US deal in Zhuhai Airshow puts China planes on world map
More than 100 Avic aircraft are ordered at the mainland's top international air fair, including a contract to supply Y-12s to a California company

Orders for more than 100 Avic planes and helicopters at the Zhuhai Airshow, including a breakthrough deal in the United States, have boosted China's ambitions to move into advanced aviation markets overseas.
Aviation Industry Corp of China's general aviation subsidiary Avicopter said yesterday it was looking to tap the US express delivery market with its Y-12 family of utility planes, which will be sold to the US for the first time in a deal with a Californian-based company that was among a raft of contracts involving 111 aircraft it has bagged at this week's airshow.
The South China Morning Post reported on Monday that the model to be exported to the US for the first time was Y-12F, a 19-seat turboprop transport aircraft that is the latest version of a plane made by Avic since the 1980s.
Li Xianzhe, the director of the Y-12 programme at Avicopter, said the deal included four Y-12Fs - expected to gain US Federal Aviation Authority certification "in half a year hopefully" - and 16 Y-12Es, which gained that certification in 2006.
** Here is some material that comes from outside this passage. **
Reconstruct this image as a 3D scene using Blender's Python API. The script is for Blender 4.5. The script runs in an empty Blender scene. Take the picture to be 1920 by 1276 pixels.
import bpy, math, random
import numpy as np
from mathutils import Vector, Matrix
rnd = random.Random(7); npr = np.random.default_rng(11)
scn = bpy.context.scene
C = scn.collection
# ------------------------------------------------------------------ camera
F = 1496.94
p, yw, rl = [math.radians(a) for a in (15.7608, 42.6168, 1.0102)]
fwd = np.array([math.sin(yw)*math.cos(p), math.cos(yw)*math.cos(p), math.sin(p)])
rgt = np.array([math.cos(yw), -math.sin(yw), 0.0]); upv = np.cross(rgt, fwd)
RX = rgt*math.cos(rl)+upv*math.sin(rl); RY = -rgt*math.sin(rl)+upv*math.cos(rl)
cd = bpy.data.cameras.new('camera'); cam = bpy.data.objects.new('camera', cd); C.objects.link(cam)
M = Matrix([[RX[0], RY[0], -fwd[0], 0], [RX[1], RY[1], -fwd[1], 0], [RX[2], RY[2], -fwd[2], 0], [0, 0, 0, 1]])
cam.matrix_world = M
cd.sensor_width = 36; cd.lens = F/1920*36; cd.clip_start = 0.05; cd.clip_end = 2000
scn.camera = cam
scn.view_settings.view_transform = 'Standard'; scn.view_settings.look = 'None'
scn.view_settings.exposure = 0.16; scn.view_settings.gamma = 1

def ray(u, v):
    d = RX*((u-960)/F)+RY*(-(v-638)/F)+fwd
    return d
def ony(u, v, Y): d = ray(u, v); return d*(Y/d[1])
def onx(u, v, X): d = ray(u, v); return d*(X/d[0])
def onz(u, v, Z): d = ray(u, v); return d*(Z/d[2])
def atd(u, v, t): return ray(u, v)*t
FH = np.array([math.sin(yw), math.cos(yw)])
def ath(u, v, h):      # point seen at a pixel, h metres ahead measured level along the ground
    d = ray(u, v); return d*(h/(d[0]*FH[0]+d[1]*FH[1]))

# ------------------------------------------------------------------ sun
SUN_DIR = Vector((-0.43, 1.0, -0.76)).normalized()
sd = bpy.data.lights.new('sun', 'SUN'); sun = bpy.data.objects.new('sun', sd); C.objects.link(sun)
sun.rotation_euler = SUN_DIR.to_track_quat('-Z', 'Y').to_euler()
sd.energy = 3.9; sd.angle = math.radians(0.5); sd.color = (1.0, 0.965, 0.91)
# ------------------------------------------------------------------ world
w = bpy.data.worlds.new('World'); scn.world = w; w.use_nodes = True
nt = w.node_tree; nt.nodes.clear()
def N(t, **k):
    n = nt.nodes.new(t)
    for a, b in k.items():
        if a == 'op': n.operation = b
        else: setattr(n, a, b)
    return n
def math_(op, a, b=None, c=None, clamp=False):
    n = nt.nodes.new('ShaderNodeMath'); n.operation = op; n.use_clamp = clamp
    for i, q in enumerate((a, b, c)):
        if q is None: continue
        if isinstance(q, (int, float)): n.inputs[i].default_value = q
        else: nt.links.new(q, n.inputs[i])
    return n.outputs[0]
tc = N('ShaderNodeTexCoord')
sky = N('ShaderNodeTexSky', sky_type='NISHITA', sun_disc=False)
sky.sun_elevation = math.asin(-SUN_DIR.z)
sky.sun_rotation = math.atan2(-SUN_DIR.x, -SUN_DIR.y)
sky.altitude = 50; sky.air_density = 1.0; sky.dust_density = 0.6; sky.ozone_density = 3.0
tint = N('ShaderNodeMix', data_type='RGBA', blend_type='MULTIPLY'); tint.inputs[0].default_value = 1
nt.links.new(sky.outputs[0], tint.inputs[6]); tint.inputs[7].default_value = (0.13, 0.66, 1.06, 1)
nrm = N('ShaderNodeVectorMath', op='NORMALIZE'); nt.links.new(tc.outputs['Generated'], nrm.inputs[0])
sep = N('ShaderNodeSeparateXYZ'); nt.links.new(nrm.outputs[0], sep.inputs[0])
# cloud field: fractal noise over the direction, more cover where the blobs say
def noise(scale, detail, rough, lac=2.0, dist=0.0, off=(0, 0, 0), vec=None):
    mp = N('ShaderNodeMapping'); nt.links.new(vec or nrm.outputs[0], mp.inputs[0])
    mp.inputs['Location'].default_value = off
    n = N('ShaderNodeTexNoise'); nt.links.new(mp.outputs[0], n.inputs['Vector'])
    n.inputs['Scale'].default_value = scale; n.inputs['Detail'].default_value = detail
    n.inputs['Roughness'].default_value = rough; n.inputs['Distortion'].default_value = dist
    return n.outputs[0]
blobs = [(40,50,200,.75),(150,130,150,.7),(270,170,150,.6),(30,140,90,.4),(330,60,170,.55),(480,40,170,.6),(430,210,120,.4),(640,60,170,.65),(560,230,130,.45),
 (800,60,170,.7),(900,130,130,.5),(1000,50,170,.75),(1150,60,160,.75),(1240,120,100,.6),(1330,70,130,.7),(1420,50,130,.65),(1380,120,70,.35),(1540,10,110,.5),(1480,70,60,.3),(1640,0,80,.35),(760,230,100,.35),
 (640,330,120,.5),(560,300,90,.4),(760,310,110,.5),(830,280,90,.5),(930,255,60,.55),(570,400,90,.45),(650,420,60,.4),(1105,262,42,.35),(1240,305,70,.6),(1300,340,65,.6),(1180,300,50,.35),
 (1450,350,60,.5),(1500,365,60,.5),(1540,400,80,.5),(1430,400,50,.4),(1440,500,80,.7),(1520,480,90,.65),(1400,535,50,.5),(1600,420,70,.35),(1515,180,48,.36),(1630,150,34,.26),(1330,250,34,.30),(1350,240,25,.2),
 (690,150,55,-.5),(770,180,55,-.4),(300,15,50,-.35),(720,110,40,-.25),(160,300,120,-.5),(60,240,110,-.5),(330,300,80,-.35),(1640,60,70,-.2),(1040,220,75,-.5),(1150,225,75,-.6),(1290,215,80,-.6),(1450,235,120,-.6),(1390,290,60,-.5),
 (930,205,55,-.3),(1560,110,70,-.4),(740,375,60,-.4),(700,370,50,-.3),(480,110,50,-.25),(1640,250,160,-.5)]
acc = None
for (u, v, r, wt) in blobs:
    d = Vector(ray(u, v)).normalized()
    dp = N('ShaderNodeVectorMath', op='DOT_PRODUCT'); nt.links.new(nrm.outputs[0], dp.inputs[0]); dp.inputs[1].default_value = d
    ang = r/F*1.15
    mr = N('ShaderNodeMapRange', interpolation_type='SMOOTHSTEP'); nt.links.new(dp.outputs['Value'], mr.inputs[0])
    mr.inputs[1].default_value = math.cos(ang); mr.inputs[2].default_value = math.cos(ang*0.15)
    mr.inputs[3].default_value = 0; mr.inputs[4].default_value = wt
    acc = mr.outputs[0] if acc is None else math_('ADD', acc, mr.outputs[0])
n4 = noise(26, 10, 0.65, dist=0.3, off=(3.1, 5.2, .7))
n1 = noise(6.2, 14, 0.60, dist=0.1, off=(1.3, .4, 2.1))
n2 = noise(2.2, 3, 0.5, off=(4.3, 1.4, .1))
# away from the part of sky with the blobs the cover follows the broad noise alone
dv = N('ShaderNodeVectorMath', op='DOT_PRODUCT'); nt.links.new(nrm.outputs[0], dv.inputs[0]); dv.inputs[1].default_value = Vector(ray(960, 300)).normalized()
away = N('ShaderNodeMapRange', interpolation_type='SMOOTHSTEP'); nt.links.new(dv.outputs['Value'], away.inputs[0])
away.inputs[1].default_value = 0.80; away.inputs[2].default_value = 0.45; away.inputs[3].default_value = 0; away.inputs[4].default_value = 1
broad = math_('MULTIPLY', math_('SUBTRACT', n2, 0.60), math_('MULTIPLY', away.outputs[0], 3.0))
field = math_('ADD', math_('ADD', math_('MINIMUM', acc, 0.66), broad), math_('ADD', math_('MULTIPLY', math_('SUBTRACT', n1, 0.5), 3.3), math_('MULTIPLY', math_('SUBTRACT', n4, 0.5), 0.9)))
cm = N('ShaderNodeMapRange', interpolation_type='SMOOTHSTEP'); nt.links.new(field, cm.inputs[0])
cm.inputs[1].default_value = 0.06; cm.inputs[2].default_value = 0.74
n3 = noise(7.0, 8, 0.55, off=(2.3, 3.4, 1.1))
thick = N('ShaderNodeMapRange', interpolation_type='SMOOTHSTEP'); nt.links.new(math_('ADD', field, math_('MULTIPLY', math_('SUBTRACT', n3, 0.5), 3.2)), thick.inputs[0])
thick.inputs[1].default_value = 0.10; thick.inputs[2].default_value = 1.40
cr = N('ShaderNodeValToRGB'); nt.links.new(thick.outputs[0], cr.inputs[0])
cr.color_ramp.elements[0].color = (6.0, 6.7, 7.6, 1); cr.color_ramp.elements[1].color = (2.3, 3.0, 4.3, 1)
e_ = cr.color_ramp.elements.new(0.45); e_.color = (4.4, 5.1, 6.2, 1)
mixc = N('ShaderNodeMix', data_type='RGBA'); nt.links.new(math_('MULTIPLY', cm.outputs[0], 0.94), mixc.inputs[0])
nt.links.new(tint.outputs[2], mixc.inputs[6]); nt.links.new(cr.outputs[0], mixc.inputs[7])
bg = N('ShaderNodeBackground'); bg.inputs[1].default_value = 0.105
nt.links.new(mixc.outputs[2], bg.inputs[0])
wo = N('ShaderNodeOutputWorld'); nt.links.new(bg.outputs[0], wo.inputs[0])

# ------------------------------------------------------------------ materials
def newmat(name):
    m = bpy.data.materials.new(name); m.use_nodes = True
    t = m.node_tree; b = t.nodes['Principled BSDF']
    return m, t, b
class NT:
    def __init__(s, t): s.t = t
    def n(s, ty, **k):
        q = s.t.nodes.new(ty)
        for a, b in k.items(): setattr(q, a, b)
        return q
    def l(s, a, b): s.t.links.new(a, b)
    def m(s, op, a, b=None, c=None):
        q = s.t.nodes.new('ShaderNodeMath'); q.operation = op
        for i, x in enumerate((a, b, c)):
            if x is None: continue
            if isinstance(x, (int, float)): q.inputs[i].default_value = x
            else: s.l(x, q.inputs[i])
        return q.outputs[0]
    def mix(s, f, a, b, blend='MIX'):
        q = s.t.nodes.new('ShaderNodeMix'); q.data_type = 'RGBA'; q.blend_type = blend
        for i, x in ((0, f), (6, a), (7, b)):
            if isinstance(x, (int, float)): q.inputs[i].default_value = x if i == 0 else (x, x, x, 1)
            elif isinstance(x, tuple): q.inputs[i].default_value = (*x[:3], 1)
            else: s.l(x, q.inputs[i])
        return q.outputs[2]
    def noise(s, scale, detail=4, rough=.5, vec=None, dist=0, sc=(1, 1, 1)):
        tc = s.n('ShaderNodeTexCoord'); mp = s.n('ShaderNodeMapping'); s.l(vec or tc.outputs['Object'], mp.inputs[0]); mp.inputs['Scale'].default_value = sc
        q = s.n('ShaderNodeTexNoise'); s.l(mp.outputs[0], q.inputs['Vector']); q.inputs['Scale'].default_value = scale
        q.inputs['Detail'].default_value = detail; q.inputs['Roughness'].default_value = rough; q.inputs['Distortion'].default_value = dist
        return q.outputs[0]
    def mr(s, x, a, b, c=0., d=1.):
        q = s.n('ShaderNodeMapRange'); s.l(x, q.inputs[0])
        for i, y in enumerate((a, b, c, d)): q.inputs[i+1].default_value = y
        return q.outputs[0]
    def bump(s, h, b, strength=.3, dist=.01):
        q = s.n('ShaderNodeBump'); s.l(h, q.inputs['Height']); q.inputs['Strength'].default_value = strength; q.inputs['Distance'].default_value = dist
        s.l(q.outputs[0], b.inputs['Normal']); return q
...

"The Y-12 is the only FAA-certified Chinese civil aircraft … this purchase marks the first time for any Chinese-made planes to enter an advanced market, and the US has the highest standards, so this testifies to the achievement of Chinese aircraft manufacturing," Li said.
Coptervision, the US company buying the planes, would mainly use them to fly tourists over the Grand Canyon, Li said.
"We plan to do some testing for the Y-12F in the US next year," Li said. "Express delivery will be a very important market."